Adorn yourself, O cavern!
Make ready, O manger!
O shepherds and wise men,
bring your gifts
and bear witness,
for the Virgin is coming,
bearing Christ in her womb!
Vespers Hymn of St Nicholas Day

Advent, 2011

For millenia past counting, humanity has experienced both a fascination and a dread of caverns and caves. Caverns can be awesome and beautiful; caves may be narrow and constricting, or broad and expansive. Our earliest ancestors found shelter within them, and a place of defense against weather, wild animals, and human foes. Other ancestors entered caverns for shamanic rituals, and painted their walls with the creatures who both sustained and frightened them.

In the Holy Scriptures, caves are the hiding places for warriors and prophets. They are also places of revelation—Elijah hears the Voice of God in a cave, and later discovers that the Voice is most truly heard in the silence of the heart. In the Psalms, David finds caves to be a place of prayer, penitence, and forgiveness. Even the Arc of the Covenant and the altar of incense, in flight from the destruction of the first temple, find refuge in a cave. And over and over, from Abraham to Judith to Lazarus, caves are the place of burial, symbolizing the words we hear at our own burial: “Remember that thou art dust, and to dust thou shall return.”
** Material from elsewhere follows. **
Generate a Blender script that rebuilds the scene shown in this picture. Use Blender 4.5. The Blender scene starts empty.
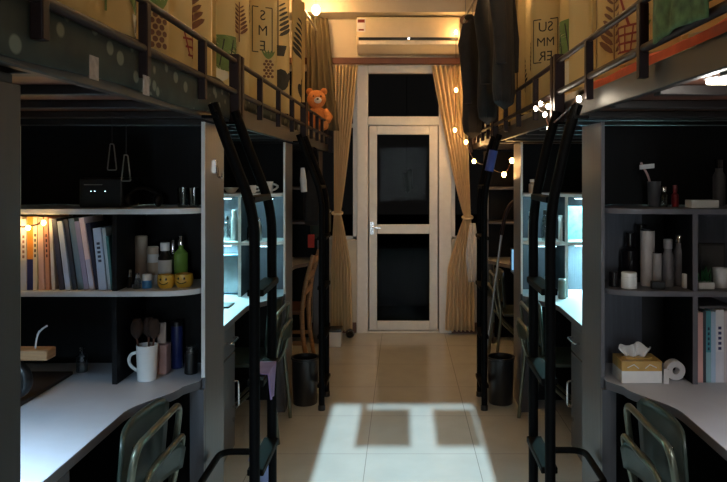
import bpy, bmesh, math, random
from mathutils import Vector, Matrix
random.seed(7)
PI = math.pi
sc = bpy.context.scene
COL = sc.collection

# ---------------------------------------------------------------- camera, world, light, exposure
CAMH = 1.55
cam = bpy.data.cameras.new('camera')
camo = bpy.data.objects.new('camera', cam)
COL.objects.link(camo)
cam.sensor_width = 36.0
cam.lens = 700.0 / 727.0 * 36.0
cam.shift_x = -39.5 / 727.0
cam.shift_y = -69.0 / 727.0
cam.clip_start = 0.05
camo.location = (0, 0, CAMH)
camo.rotation_euler = (PI / 2, 0, 0)
sc.camera = camo
sc.view_settings.view_transform = 'Standard'
sc.view_settings.look = 'None'
sc.view_settings.gamma = 1.0
sc.view_settings.use_curve_mapping = False
sc.view_settings.exposure = 0.5

world = bpy.data.worlds.new('night')
sc.world = world
world.use_nodes = True
bg = world.node_tree.nodes['Background']
bg.inputs[0].default_value = (0.15, 0.14, 0.13, 1)
bg.inputs[1].default_value = 0.16

sun = bpy.data.lights.new('gallery_floodlight', 'SUN')     # floodlight of the open gallery behind the room door
sun.energy = 6.8
sun.color = (0.68, 0.93, 1.0)
sun.angle = math.radians(0.55)
suno = bpy.data.objects.new('gallery_floodlight', sun)
COL.objects.link(suno)
suno.rotation_euler = (math.radians(90 - 24.1), 0, 0)
suno.location = (0, -3, 4)
E_FILL = 105.0      # added fill light through the doorway, brightens the far floor


def area(name, loc, sx, sy, energy, color, rot=(0, 0, 0), parent=None, spread=PI):
    l = bpy.data.lights.new(name, 'AREA')
    l.shape = 'RECTANGLE'
    l.size, l.size_y = sx, sy
    l.energy = energy
    l.color = color
    l.spread = spread
    o = bpy.data.objects.new(name, l)
    COL.objects.link(o)
    o.location = loc
    o.rotation_euler = rot
    if parent:
        o.parent = parent
        o.location = Vector(loc) - parent.location
    return o


def point(name, loc, energy, color, r=0.03, parent=None):
    l = bpy.data.lights.new(name, 'POINT')
    l.energy = energy
    l.color = color
    l.shadow_soft_size = r
    o = bpy.data.objects.new(name, l)
    COL.objects.link(o)
    o.location = loc
    if parent:
        o.parent = parent
        o.location = Vector(loc) - parent.location
    return o


# tunable lamp powers
E_BULB = 6.0          # added unseen bulbs over the beds
E_FARBULB = 15.0       # bright bulb by the end wall
E_LED_FAR = 9        # strip lamps in the second desks
E_LAMP_NEAR = 8.5     # desk lamp of the near left desk
E_LAMP_RIGHT = 3.2

area('fill_light', (0, -5.2, 1.5), 1.5, 1.4, E_FILL, (0.86, 0.96, 1.0), (PI / 2, 0, 0))  # unseen fill light, added to lift the aisle and end wall

# ---------------------------------------------------------------- materials


def hexc(r, g, b):
    f = lambda c: (c / 255 / 12.92) if c / 255 <= 0.04045 else ((c / 255 + 0.055) / 1.055) ** 2.4
    return (f(r), f(g), f(b))


MATS = {}


def mat(name, rgb, rough=0.55, metal=0.0, var=0.12, scale=18.0, bump=0.0, trans=0.0, stretch=(1, 1, 1), emit=None, estr=0.0,
        alpha=1.0, coat=0.0, sheen=0.0, subsurf=0.0, spec=0.5):
    if name in MATS:
        return MATS[name]
    m = bpy.data.materials.new(name)
    m.use_nodes = True
    nt = m.node_tree
    b = nt.nodes['Principled BSDF']
    c = hexc(*rgb)
    tc = nt.nodes.new('ShaderNodeTexCoord')
    mp = nt.nodes.new('ShaderNodeMapping')
    mp.inputs['Scale'].default_value = stretch
    nz = nt.nodes.new('ShaderNodeTexNoise')
    nz.inputs['Scale'].default_value = scale
    nz.inputs['Detail'].default_value = 4
    rp = nt.nodes.new('ShaderNodeValToRGB')
    rp.color_ramp.elements[0].position = 0.3
    rp.color_ramp.elements[1].position = 0.7
    rp.color_ramp.elements[0].color = tuple(x * (1 - var) for x in c) + (1,)
    rp.color_ramp.elements[1].color = tuple(min(1, x * (1 + var)) for x in c) + (1,)
    nt.links.new(tc.outputs['Object'], mp.inputs['Vector'])
    nt.links.new(mp.outputs['Vector'], nz.inputs['Vector'])
    nt.links.new(nz.outputs['Fac'], rp.inputs['Fac'])
    nt.links.new(rp.outputs['Color'], b.inputs['Base Color'])
    b.inputs['Roughness'].default_value = rough
    b.inputs['Metallic'].default_value = metal
    b.inputs['Transmission Weight'].default_value = trans
    b.inputs['Coat Weight'].default_value = coat
    b.inputs['Sheen Weight'].default_value = sheen
    b.inputs['Alpha'].default_value = alpha
    b.inputs['Specular IOR Level'].default_value = spec
    if bump:
        bp = nt.nodes.new('ShaderNodeBump')
        bp.inputs['Strength'].default_value = bump
        bp.inputs['Distance'].default_value = 0.01
        nt.links.new(nz.outputs['Fac'], bp.inputs['Height'])
        nt.links.new(bp.outputs['Normal'], b.inputs['Normal'])
    if emit:
        b.inputs['Emission Color'].default_value = hexc(*emit) + (1,)
        b.inputs['Emission Strength'].default_value = estr
    MATS[name] = m
    return m


def thin_cloth(name, rgb, trl=0.35, **k):
    """cloth that lets part of the light through"""
    if name in MATS:
        return MATS[name]
    m = mat(name, rgb, rough=0.9, **k)
    nt = m.node_tree
    b = nt.nodes['Principled BSDF']
    out = nt.nodes['Material Output']
    t = nt.nodes.new('ShaderNodeBsdfTranslucent')
    mx = nt.nodes.new('ShaderNodeMixShader')
    mx.inputs[0].default_value = trl
    src = b.inputs['Base Color'].links[0].from_socket
    nt.links.new(src, t.inputs['Color'])
    nt.links.new(b.outputs[0], mx.inputs[1])
    nt.links.new(t.outputs[0], mx.inputs[2])
    nt.links.new(mx.outputs[0], out.inputs['Surface'])
    return m


def glassy(name, rgb, gloss=0.08, rough=0.02):
    """thin pane: mostly see-through with a mirror share"""
    if name in MATS:
        return MATS[name]
    m = bpy.data.materials.new(name)
    m.use_nodes = True
    nt = m.node_tree
    nt.nodes.remove(nt.nodes['Principled BSDF'])
    out = nt.nodes['Material Output']
    t = nt.nodes.new('ShaderNodeBsdfTransparent')
    t.inputs[0].default_value = hexc(*rgb) + (1,)
    g = nt.nodes.new('ShaderNodeBsdfGlossy')
    g.inputs['Roughness'].default_value = rough
    nz = nt.nodes.new('ShaderNodeTexNoise')
    nz.inputs['Scale'].default_value = 3
    mr = nt.nodes.new('ShaderNodeMapRange')
    mr.inputs['To Min'].default_value = gloss * 0.8
    mr.inputs['To Max'].default_value = gloss * 1.2
    nt.links.new(nz.outputs['Fac'], mr.inputs['Value'])
    mx = nt.nodes.new('ShaderNodeMixShader')
    nt.links.new(mr.outputs[0], mx.inputs[0])
    nt.links.new(t.outputs[0], mx.inputs[1])
    nt.links.new(g.outputs[0], mx.inputs[2])
    nt.links.new(mx.outputs[0], out.inputs['Surface'])
    MATS[name] = m
    return m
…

Is it any wonder, then, that the early Christians identified the place of our Lord Jesus Christ’s birth as a cave? Truly, it was a refuge from the perils of travel, and the crowds filling the streets of Bethlehem. This humble cavern sheltered the prayers of Mary and Joseph, shone with the adoration of shepherds, received the Magi and their gifts, and rang out with the angels’ songs of great joy.

Assuredly, this lowly cave became the Holy Dwelling of revelation—the revelation that God has come among us, clothed in human flesh; it is also a foreshadowing of Jesus’ return to a cave for His own burial, the same cave that would bear witness to His Resurrection.

May this season of Christ’s birth remind us all to pray for and serve those who also seek refuge in the night, protection from all danger, and a Holy Dwelling—be it ever so humble—in which they too may receive the gift of God’s love, and learn to sing with the angels.